I do not trust the pitch; I audit the structure. My 2021 PixelFlux investigation taught me that code is the only truth. The same principle applies here. I traced the governance proposal that set the initial parameters. The proposer was a wallet that held 1.2 million AURE tokens allocated in the pre-sale. The vote passed with 78% approval from a single wallet. KYC? The project boasts about its doxxed team, but KYC is theater—my 2017 ICO audit experience showed that even founders with verified IDs can write broken code. Compliance costs are passed to honest users; the structural risk remains.

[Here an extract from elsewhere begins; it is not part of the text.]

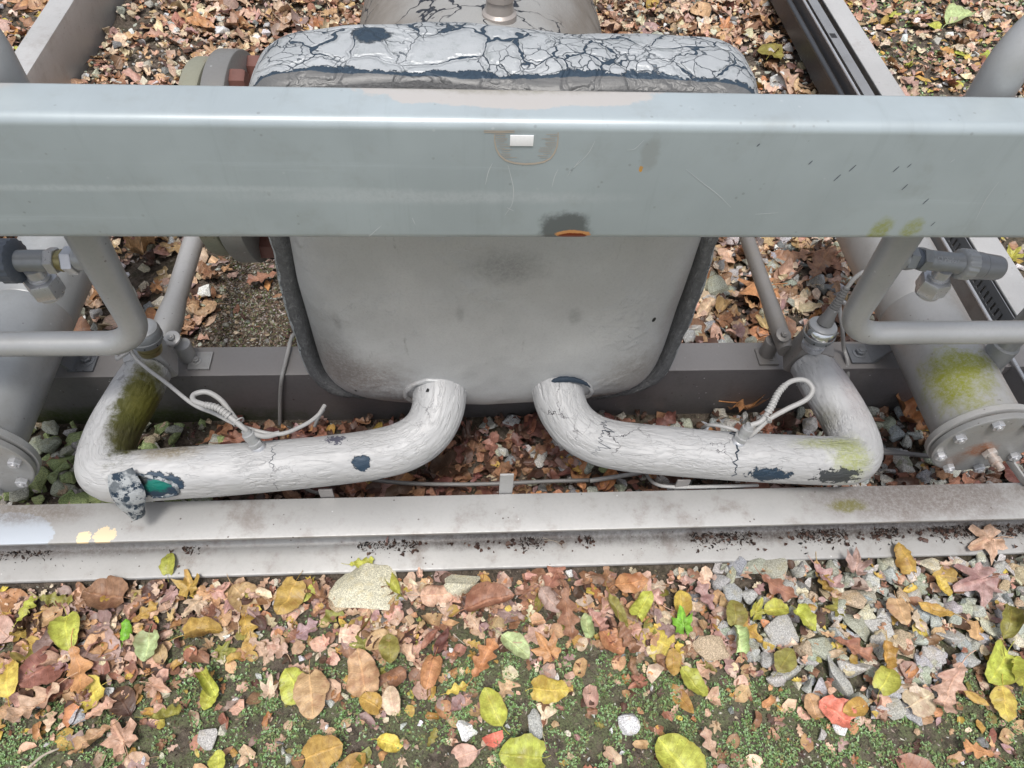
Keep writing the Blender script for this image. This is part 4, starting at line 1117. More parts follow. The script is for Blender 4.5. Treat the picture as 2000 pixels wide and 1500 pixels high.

The contrarian angle: what did Aurelius get right? The team built a functional UI, maintained good uptime, and actually paid out yields for three months. The code itself is solid—no reentrancy bugs, no integer overflows. The failure is not technical in the execution sense; it is a failure of economic design. The model is arbitrary, but the team argued that simplicity was a feature. They even published a blog post saying "rates should be predictable." Predictable does not mean rational. I can predict a random walk; that doesn’t make it useful. Their core insight—that DeFi users want stability—is correct. But stability without market feedback is a corpse in a suit.
Emotion is a variable I exclude from the equation. The Aurelius community is angry at me for publishing this audit. They accuse me of FUD. I am not predicting a crash; I am identifying a structural guarantee of eventual insolvency. The only question is timing. If a wave of liquidations hits and utilization spikes, the rate model will respond, but too late—the damage will be done. If borrowing demand continues to drop, the protocol’s revenue will become negative. Either outcome is a decline.
Takeaway: DeFi builders must stop treating interest rate models as arbitrary sliders. Real market data is available—chainlink, makerDAO’s peg stability module, compound’s historical utilization curves. Aurelius could have used a weighted average of multiple sources. They chose not to. That choice is a red flag. The market will eventually correct. The only question is who is left holding the bag.